GIVEN TASK:
Copy exactly the lines from the one containing "Reconstruct this image" through the one containing "CROT = CM.to_3x3()", both included, and leave out any pictures.

DATA LISTING:
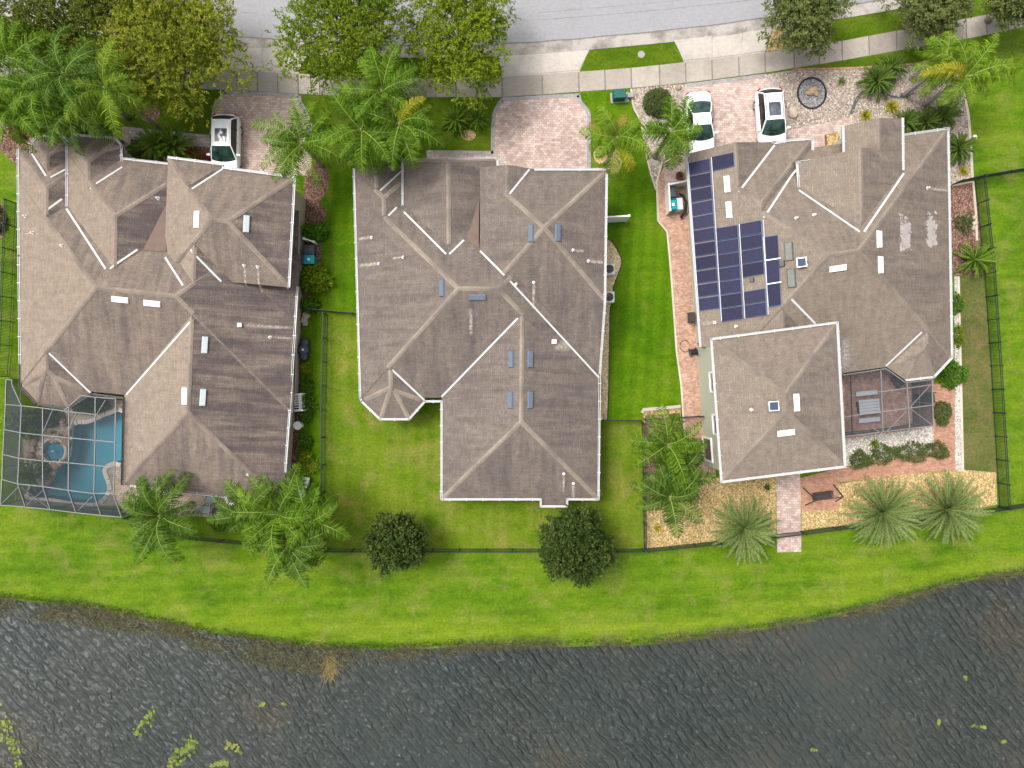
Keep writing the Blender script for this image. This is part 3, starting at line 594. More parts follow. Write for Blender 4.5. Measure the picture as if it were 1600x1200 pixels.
# ------------------------------------------------------------------ houses: roofs are hip solids of true pitch that interpenetrate
def clip(poly, a, b, c):
    """keep a*x+b*y+c >= 0"""
    out = []; n = len(poly)
    for i in range(n):
        p, q = poly[i], poly[(i+1) % n]; dp = a*p[0]+b*p[1]+c; dq = a*q[0]+b*q[1]+c
        if dp >= 0: out.append(p)
        if (dp > 0 and dq < 0) or (dp < 0 and dq > 0):
            t = dp/(dp-dq); out.append((p[0]+(q[0]-p[0])*t, p[1]+(q[1]-p[1])*t))
    return out
class Comp:
    def __init__(s, px, z, pitch, idx):
        dz = -.007*idx
        vs = [(*P(v[0], v[1], (v[2] if len(v) > 2 else z))[:2], (v[2] if len(v) > 2 else z)+dz) for v in px]
        ar = sum(vs[i][0]*vs[(i+1) % len(vs)][1]-vs[(i+1) % len(vs)][0]*vs[i][1] for i in range(len(vs)))
        ps = list(pitch)
        if ar < 0:
            n = len(vs); vs = vs[::-1]; ps = [ps[(n-2-i) % n] for i in range(n)]
        s.v = vs; s.poly = [(a[0], a[1]) for a in vs]; s.planes = []; n = len(vs)
        for i in range(n):
            if ps[i] is None: continue
            p, q = vs[i], vs[(i+1) % n]; t = Vector((q[0]-p[0], q[1]-p[1])).normalized(); nin = Vector((-t.y, t.x))
            z0 = (p[2]+q[2])/2; k = ps[i]
            s.planes.append((nin.x*k, nin.y*k, z0-k*(nin.x*p[0]+nin.y*p[1]), i, t, nin, k, p))
        s.faces = []
        for P1 in s.planes:
            pol = s.poly
            for P2 in s.planes:
                if P2 is P1: continue
                pol = clip(pol, P2[0]-P1[0], P2[1]-P1[1], P2[2]-P1[2])
                if len(pol) < 3: break
            if len(pol) >= 3:
                cl = []
                for p in pol:
                    if not cl or (Vector(p)-Vector(cl[-1])).length > 1e-4: cl.append(p)
                if (Vector(cl[0])-Vector(cl[-1])).length < 1e-4: cl.pop()
                if len(cl) >= 3: s.faces.append((P1, cl))
    def z(s, x, y): return min(p[0]*x+p[1]*y+p[2] for p in s.planes)
    def onb(s, a, b):
        n = len(s.poly)
        for i in range(n):
            p, q = Vector(s.poly[i]), Vector(s.poly[(i+1) % n]); t = (q-p).normalized(); nn = Vector((-t.y, t.x))
            if abs((Vector(a)-p).dot(nn)) < 2e-3 and abs((Vector(b)-p).dot(nn)) < 2e-3: return True
        return False
class House:
    def __init__(s, name, label, comps, shmat, wallmat, base, algae):
        s.comps = [Comp(c[0], c[1], c[2], i) for i, c in enumerate(comps)]
        s.root = empty(name, base, label, 'house'); s.sh = shmat
        for ci, (c, src) in enumerate(zip(s.comps, comps)):
            V = []; F = []; UV = []; MI = []; AL = []
            for P1, pol in c.faces:
                b = len(V); a, bb, cc, i, t, nin, k, p0 = P1
                for x, y in pol: V.append((x, y, a*x+bb*y+cc))
                F.append(tuple(range(b, b+len(pol)))); MI.append(0)
                sl = math.sqrt(1+k*k)
                for x, y in pol:
                    d = Vector((x-p0[0], y-p0[1])); UV.append((d.dot(t)+ci*7.3+i*3.1, d.dot(nin)*sl))
                dirn = 'L' if nin.x > .7 else 'R' if nin.x < -.7 else 'T' if nin.y < -.7 else 'B' if nin.y > .7 else 'C'
                AL.append(algae[dirn])
                nb = len(V)
                for x, y in pol: V.append((x, y, a*x+bb*y+cc-.2))
                F.append(tuple(range(nb+len(pol)-1, nb-1, -1))); MI.append(2); UV += [(0, 0)]*len(pol); AL.append(0)
                for j in range(len(pol)):
                    j2 = (j+1) % len(pol)
                    if c.onb(pol[j], pol[j2]):
                        F.append((b+j, nb+j, nb+j2, b+j2)); MI.append(1); UV += [(0, 0)]*4; AL.append(0)
            o = obj('roof_section', V, F, [s.sh, 'gutter_dark', 'soffit'], s.root, midx=MI, uv=UV, attr={'algae': AL}); c.o = o
            # walls under this section, set back under the eaves
            ins = .42+ci*.004; n = len(c.poly); q = []
            for i in range(n):
                p0, p1, p2 = (Vector(c.poly[(i+k) % n]) for k in (-1, 0, 1))
                t1 = (p1-p0).normalized(); t2 = (p2-p1).normalized(); n1 = Vector((-t1.y, t1.x)); n2 = Vector((-t2.y, t2.x))
                den = 1+n1.dot(n2); q.append(p1+(n1+n2)*(ins/max(den, .3)))
            V = []; F = []
            for i in range(n):
                a, b = q[i], q[(i+1) % n]; N = 8; bs = len(V)
                for j in range(N+1):
                    p = a.lerp(b, j/N); V += [(p.x, p.y, -.02), (p.x, p.y, c.z(p.x, p.y)-.15)]
                F += [(bs+2*j, bs+2*j+2, bs+2*j+3, bs+2*j+1) for j in range(N)]
            wl = obj('wall', V, F, wallmat, s.root); c.q = q
    def z(s, x, y):
        b = None
        for c in s.comps:
            if inside(c.poly, x, y):
                z = c.z(x, y); b = z if b is None else max(b, z)
        return b
    def hit(s, px, py):
        z = 4.0
        for _ in range(40):
            p = P(px, py, z); zz = s.z(p.x, p.y)
            if zz is None: zz = max(2.4, z-.5)
            z = .5*z+.5*zz
        return P(px, py, z)
    def normal(s, p):
        best = None
        for c in s.comps:
            if inside(c.poly, p.x, p.y):
                pl = min(c.planes, key=lambda q: q[0]*p.x+q[1]*p.y+q[2]); zz = pl[0]*p.x+pl[1]*p.y+pl[2]
                if best is None or zz > best[0]: best = (zz, pl)
        pl = best[1]; return Vector((-pl[0], -pl[1], 1)).normalized(), Vector((pl[4].x, pl[4].y, 0))
    def caps(s):
        for c in s.comps:
            done = set()
            for P1, pol in c.faces:
                for j in range(len(pol)):
                    a, b = pol[j], pol[(j+1) % len(pol)]
                    if c.onb(a, b): continue
                    key = tuple(sorted([(round(a[0], 2), round(a[1], 2)), (round(b[0], 2), round(b[1], 2))]))
                    if key in done: continue
                    done.add(key); A, B = Vector(a), Vector(b); L = (B-A).length
                    if L < .3: continue
                    n = max(2, int(L/.28)); t = (B-A).normalized(); nn = Vector((-t.y, t.x)); V = []; F = []
                    flip = c.z(a[0], a[1]) > c.z(b[0], b[1])
                    for i in range(n):
                        p = A.lerp(B, i/n); q = A.lerp(B, (i+1.12)/n if i < n-1 else 1.0)
                        m = p.lerp(q, .5); zm = c.z(m.x, m.y)
                        if any(inside(o_.poly, m.x+nn.x*e_, m.y+nn.y*e_) and o_.z(m.x+nn.x*e_, m.y+nn.y*e_) > c.z(m.x+nn.x*e_, m.y+nn.y*e_)+.03 for o_ in s.comps if o_ is not c for e_ in (-.25, 0, .25)): continue
                        if any(inside(o_.poly, m.x, m.y) and o_.z(m.x, m.y) > zm for o_ in s.comps if o_ is not c): continue
                        bs = len(V); hw = .145+rs.uniform(-.012, .012)
                        for e, (w, lift) in enumerate(((p, .030 if flip else .018), (q, .018 if flip else .030))):
                            for sd in (-1, 0, 1):
                                x, y = w.x+nn.x*hw*sd, w.y+nn.y*hw*sd
                                V.append((x, y, c.z(x, y)+lift+(.012 if sd == 0 else 0)))
                        F += [(bs, bs+3, bs+4, bs+1), (bs+1, bs+4, bs+5, bs+2)]
                    runs = []; 
                    for f in F[::2]:
                        if runs and runs[-1][-1]+6 == f[0]: runs[-1].append(f[0])
                        else: runs.append([f[0]])
                    # a gap in the run shows as a jump between pieces
                    out = []; cur = []
                    for f in [r0 for rr0 in runs for r0 in rr0]:
                        if cur and (Vector(V[f+1])-Vector(V[cur[-1]+4])).length > .2: out.append(cur); cur = []
                        cur.append(f)
                    if cur: out.append(cur)
                    for cur in out:
                        VV = []; FF = []
                        for f in cur:
                            bs = len(VV); VV += V[f:f+6]; FF += [(bs, bs+3, bs+4, bs+1), (bs+1, bs+4, bs+5, bs+2)]
                        obj('ridge_cap', VV, FF, s.sh+'_cap', c.o)
                        if s.sh == 'shingle_grey' and len(cur) > 4:
                            p0, p1 = Vector(V[cur[0]+1]), Vector(V[cur[-1]+4]); nk = 8; VV = []; FF = []; uv = []
                            for i in range(nk+1):
                                m = p0.lerp(p1, i/nk)
                                for e_ in (-.62, 0, .62): VV.append((m.x+nn.x*e_, m.y+nn.y*e_, c.z(m.x+nn.x*e_, m.y+nn.y*e_)+.009))
                            for i in range(nk):
                                for q_ in (0, 1):
                                    FF.append((i*3+q_, i*3+q_+1, i*3+4+q_, i*3+3+q_)); uv += [(q_/2, i/nk), ((q_+1)/2, i/nk), ((q_+1)/2, (i+1)/nk), (q_/2, (i+1)/nk)]
                            obj('sun_bleached_band', VV, FF, 'bleached', c.o, uv=uv)
    def gutter(s, pl, z, mat='gutter_white', wd=.115):
        pts = [P(*(v[:2]), v[2] if len(v) > 2 else z) for v in pl]
        for a, b in zip(pts, pts[1:]):
            t = (b-a).normalized(); sd = Vector((-t.y, t.x, 0)).normalized(); g = MB(); e = t*.045
            for k in (-1, 1): g.bar(a+sd*(k*wd/2)+Vector((0,0,.025))-e, b+sd*(k*wd/2)+Vector((0,0,.025))+e, .026, .10)
            g.bar(a+Vector((0,0,-.01))-e, b+Vector((0,0,-.01))+e, wd-.04, .03)
            n = int((b-a).length/1.1)
            for i in range(n):
                p = a.lerp(b, (i+.5)/max(n, 1)); g.bar(p-sd*.12+Vector((0,0,.07)), p+sd*.10+Vector((0,0,.07)), .05, .02)
            g.build('gutter', mat, s.root)
    def flash(s, a, b, wd=.12):
        p, q = s.hit(*a), s.hit(*b); n = max(2, int((q-p).length/.5)); V = []; F = []
        t = (q-p).normalized(); nn = Vector((-t.y, t.x, 0)).normalized()
        pts = []
        for i in range(n+1):
            m = p.lerp(q, i/n); z = s.z(m.x, m.y) or m.z; pts.append((m, z))
        for m, z in pts:
            for sd in (-1, 0, 1):
                x, y = m.x+nn.x*wd/2*sd, m.y+nn.y*wd/2*sd; V.append((x, y, max(s.z(x, y) or z, z-.05)+.022))
        F = [(i*3+k, i*3+k+1, (i+1)*3+k+1, (i+1)*3+k) for i in range(n) for k in (0, 1)]
        obj('valley_flashing', V, F, 'gutter_white', s.root)
    def vent(s, px, py, mat, L=1.10, W=.38, hgt=.13, name='roof_vent'):
        p = s.hit(px, py); n, t = s.normal(p); t = (t-n*t.dot(n)).normalized(); u = n.cross(t)
        if u.z < 0: u = -u
        V = []
        for (x, y, z) in ((-.5,-.5,.55),(.5,-.5,.55),(.5,.5,.25),(-.5,.5,.25),(-.47,-.42,1),(.47,-.42,1),(.47,.30,.9),(-.47,.30,.9)):
            V.append(p+t*(x*L)+u*(y*W)+n*(hgt*z))
        B = [p+t*(x*L*.97)+u*(y*W*.9)-n*.02 for x, y in ((-.5,-.5),(.5,-.5),(.5,.5),(-.5,.5))]
        obj(name, V+B, [(4,5,6,7),(0,1,5,4),(1,2,6,5),(2,3,7,6),(3,0,4,7),(8,9,1,0),(9,10,2,1),(10,11,3,2),(11,8,0,3)], mat, s.root)
        return p
    def pipe(s, px, py, r=.055, h=.32, mat='pipe_white'):
        p = s.hit(px, py); m = MB(); m.lathe((p.x, p.y, p.z-.05), [(r*2.2, 0), (r*2.0, .06), (r, .1), (r, h), (r*.7, h), (r*.7, h-.05)], 10); m.build('vent_pipe', mat, s.root)
    def decal(s, px, py, L, W, mat, name='stain', up=0.0, lift=.012):
        """a weathered strip of the shingles themselves, running down the slope from (px, py)"""
        p = s.hit(px, py); n, t = s.normal(p); down = Vector((n.x, n.y, 0)).normalized(); sd = Vector((-down.y, down.x, 0)); V = []; F = []; N = 6; UV = []
        while L > .3 and s.z(p.x+down.x*(L-up), p.y+down.y*(L-up)) is None: L -= .1
        for i in range(N+1):
            for j in (-1, 1):
                x = p.x+down.x*(L*i/N-up)+sd.x*W/2*j; y = p.y+down.y*(L*i/N-up)+sd.y*W/2*j; zz = s.z(x, y)
                V.append((x, y, (zz if zz is not None else p.z)+lift))
        for i in range(N):
            F.append((2*i, 2*i+1, 2*i+3, 2*i+2)); UV += [(0, i/N), (1, i/N), (1, (i+1)/N), (0, (i+1)/N)]
        o = obj(name, V, F, mat, s.root, uv=UV); 
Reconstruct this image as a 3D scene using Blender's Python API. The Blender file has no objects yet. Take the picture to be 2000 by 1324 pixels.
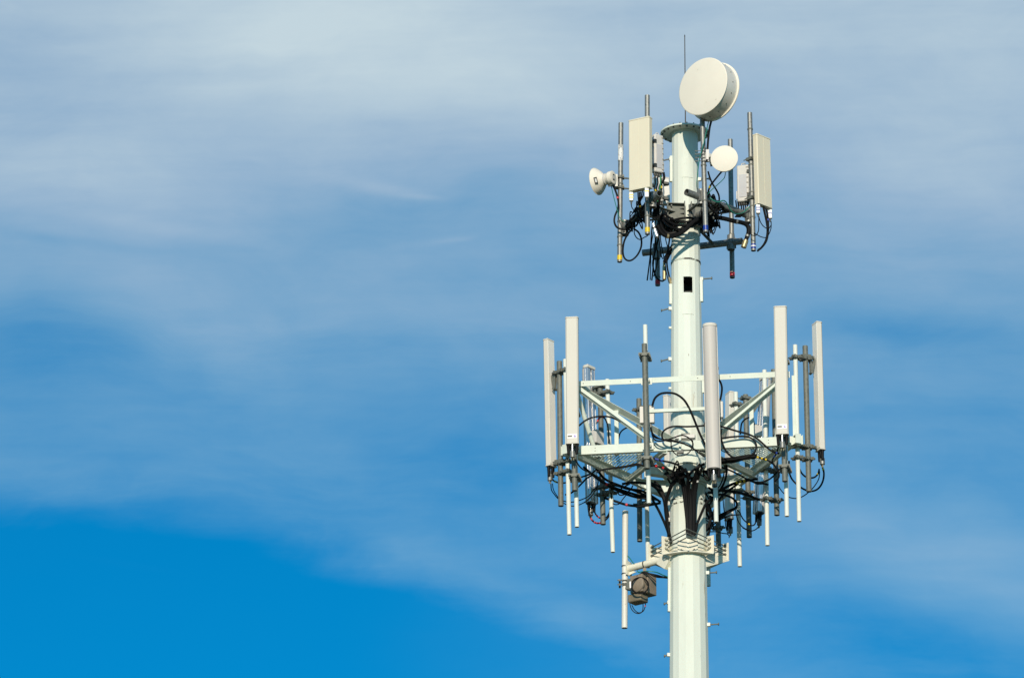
import bpy, math, random
from mathutils import Vector, Matrix
random.seed(7)
R = math.radians
SC = bpy.context.scene
COL = SC.collection

# ------------------------------------------------------------------ camera
DIST, FOC, PITCH, CAMZ = 71.7, 10000.0, R(21.3), 1.7     # metres to the pole, focal length in photo pixels
YAW = math.asin(2.63 / DIST)
cam_d = bpy.data.cameras.new('camera')
cam_d.sensor_width = 36.0
cam_d.lens = 36.0 * FOC / 2000.0
cam_d.clip_start, cam_d.clip_end = 0.5, 8000
cam = bpy.data.objects.new('camera', cam_d)
COL.objects.link(cam)
cam.location = (0, -DIST, CAMZ)
cam.rotation_euler = (R(90) + PITCH, 0, YAW)
SC.camera = cam
CM = Matrix.Translation(cam.location) @ cam.rotation_euler.to_matrix().to_4x4()
CROT = CM.to_3x3()

def at(u, v, d=0.0):
    """world point seen at photo pixel (u, v) on the upright plane d pixel-depths (1/130 m) behind the pole axis"""
    ray = CROT @ Vector(((u - 1000) / FOC, (662 - v) / FOC, -1.0))
    t = (d / 130.0 + DIST) / ray.y
    return Vector((0, -DIST, CAMZ)) + ray * t

# ------------------------------------------------------------------ world, sun
SUN_EL, SUN_AZ = R(18), R(-3)          # azimuth measured from straight behind the camera, negative = left
world = bpy.data.worlds.new('World')
SC.world = world
world.use_nodes = True
W = world.node_tree
W.nodes.clear()
def wn(t, **kw):
    n = W.nodes.new(t)
    for k, v in kw.items(): setattr(n, k, v)
    return n
def wl(a, b): W.links.new(a, b)
def wm(op, a, b=None, c=None):
    n = wn('ShaderNodeMath', operation=op)
    for i, x in enumerate((a, b, c)):
        if x is None: continue
        if isinstance(x, (int, float)): n.inputs[i].default_value = x
        else: wl(x, n.inputs[i])
    return n.outputs[0]
def wss(x, a, b, lo, hi):
    n = wn('ShaderNodeMapRange', interpolation_type='SMOOTHSTEP')
    wl(x, n.inputs[0])
    for i, q in enumerate((a, b, lo, hi)): n.inputs[i + 1].default_value = q
    return n.outputs[0]

sky = wn('ShaderNodeTexSky', sky_type='NISHITA', sun_disc=False)
sky.sun_elevation = SUN_EL
sky.sun_rotation = R(180) - SUN_AZ
sky.altitude, sky.air_density, sky.dust_density, sky.ozone_density = 200, 1.0, 0.25, 3.0
SKY_STRENGTH = 0.15
tc = wn('ShaderNodeTexCoord')
sep = wn('ShaderNodeSeparateXYZ'); wl(tc.outputs['Generated'], sep.inputs[0])
yy = wm('MAXIMUM', wm('ABSOLUTE', sep.outputs[1]), 0.12)
SX = wm('MULTIPLY', wm('DIVIDE', sep.outputs[0], yy), 9.317)                   # kilo-units across the sky
SZ = wm('MULTIPLY', wm('SUBTRACT', wm('DIVIDE', sep.outputs[2], yy), 0.39), 8.685)
cmb = wn('ShaderNodeCombineXYZ'); wl(SX, cmb.inputs[0]); wl(SZ, cmb.inputs[1])
nw = wn('ShaderNodeTexNoise'); nw.inputs['Scale'].default_value = 1.6; nw.inputs['Detail'].default_value = 3
wl(cmb.outputs[0], nw.inputs['Vector'])
vs = wn('ShaderNodeVectorMath', operation='SUBTRACT'); wl(nw.outputs['Color'], vs.inputs[0]); vs.inputs[1].default_value = (.5, .5, .5)
vsc = wn('ShaderNodeVectorMath', operation='MULTIPLY'); wl(vs.outputs[0], vsc.inputs[0]); vsc.inputs[1].default_value = (.30, .22, 0)
vad = wn('ShaderNodeVectorMath', operation='ADD'); wl(cmb.outputs[0], vad.inputs[0]); wl(vsc.outputs[0], vad.inputs[1])
WARP = vad.outputs[0]
wsep = wn('ShaderNodeSeparateXYZ'); wl(WARP, wsep.inputs[0])
def blob(u, v, ru, rv, deg, amp, src=None):
    """a soft bank (or gap) of cirrus"""
    m = wn('ShaderNodeMapping', vector_type='TEXTURE')
    m.inputs['Location'].default_value = ((u - 1342) / 1000, (662 - v) / 1000, 0)
    m.inputs['Rotation'].default_value = (0, 0, R(deg))
    m.inputs['Scale'].default_value = (ru / 1000, rv / 1000, 1)
    wl(src or WARP, m.inputs['Vector'])
    g = wn('ShaderNodeVectorMath', operation='LENGTH'); wl(m.outputs[0], g.inputs[0])
    return wss(g.outputs['Value'], 0.0, 1.0, amp, 0.0)
def streak(rot, sx, sy, scale, detail, rough=.55, dist=0.3, src=None):
    m = wn('ShaderNodeMapping')
    m.inputs['Rotation'].default_value = (0, 0, R(rot)); m.inputs['Scale'].default_value = (sx, sy, 1)
    wl(src or WARP, m.inputs['Vector'])
    n = wn('ShaderNodeTexNoise'); n.inputs['Scale'].default_value = scale; n.inputs['Detail'].default_value = detail
    n.inputs['Roughness'].default_value = rough; n.inputs['Distortion'].default_value = dist
    wl(m.outputs[0], n.inputs['Vector'])
    return n.outputs['Fac']
# general veil: thicker higher up
dens = wss(wsep.outputs[1], -0.42, 0.72, 0.15, 0.60)
for b in [(650, 60, 900, 330, -8, .34), (1050, 170, 520, 170, -14, .10), (1900, 120, 700, 420, -20, .16), (1450, 60, 420, 200, -10, .12), (150, 300, 460, 170, -5, .12), (120, 680, 360, 90, -14, -.025), (100, 930, 300, 60, -4, .04),
          (250, 330, 520, 190, -12, .10), (650, 440, 420, 110, 6, -.09), (980, 420, 330, 140, -12, -.08),
          (60, 560, 300, 280, 20, -.055), (350, 610, 380, 130, -22, .07), (900, 860, 420, 240, -20, -.06),
          (1800, 520, 480, 150, -8, .03), (1720, 665, 300, 60, 0, -.09), (1930, 700, 200, 90, 0, -.04), (1850, 330, 430, 140, -18, .12), (1500, 700, 400, 200, 10, .02),
          (40, 720, 260, 200, 0, -.06), (820, 1090, 620, 90, -19, .05), (1760, 1050, 600, 190, -12, .18),
          (1850, 1300, 500, 170, -18, -.10)]:
    dens = wm('ADD', dens, blob(*b))
st = wm('SUBTRACT', streak(14, .55, 2.6, 2.2, 7, .55, .5), .5)
st2 = wm('SUBTRACT', streak(8, 1.0, 2.0, 5.5, 8, .6, .3), .5)
st3 = wm('SUBTRACT', streak(15, .30, 3.2, 4.2, 6, .58, .12, cmb.outputs[0]), .5)
st4 = wm('SUBTRACT', streak(20, .8, 1.5, 9.0, 7, .6, .3), .5)
fib = wm('ADD', wm('MULTIPLY', st4, .11), wm('ADD', wm('ADD', wm('MULTIPLY', st, .42), wm('MULTIPLY', st2, .16)), wm('MULTIPLY', st3, .20)))
dens = wm('ADD', dens, wm('MULTIPLY', fib, wss(dens, .0, .7, .55, 1.0)))
for b in ((750, 362, 150, 20, -12, .06), (825, 378, 75, 9, -5, .06), (700, 350, 180, 26, -10, .05), (840, 469, 130, 16, 7, .05), (890, 464, 60, 8, 5, .05), (260, 1085, 150, 12, -10, .12), (300, 430, 330, 26, -10, .06), (120, 455, 220, 20, -8, -.06)):
    dens = wm('ADD', dens, blob(*b, cmb.outputs[0]))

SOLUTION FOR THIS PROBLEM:
Reconstruct this image as a 3D scene using Blender's Python API. The Blender file has no objects yet. Take the picture to be 2000 by 1324 pixels.
import bpy, math, random
from mathutils import Vector, Matrix
random.seed(7)
R = math.radians
SC = bpy.context.scene
COL = SC.collection

# ------------------------------------------------------------------ camera
DIST, FOC, PITCH, CAMZ = 71.7, 10000.0, R(21.3), 1.7     # metres to the pole, focal length in photo pixels
YAW = math.asin(2.63 / DIST)
cam_d = bpy.data.cameras.new('camera')
cam_d.sensor_width = 36.0
cam_d.lens = 36.0 * FOC / 2000.0
cam_d.clip_start, cam_d.clip_end = 0.5, 8000
cam = bpy.data.objects.new('camera', cam_d)
COL.objects.link(cam)
cam.location = (0, -DIST, CAMZ)
cam.rotation_euler = (R(90) + PITCH, 0, YAW)
SC.camera = cam
CM = Matrix.Translation(cam.location) @ cam.rotation_euler.to_matrix().to_4x4()
CROT = CM.to_3x3()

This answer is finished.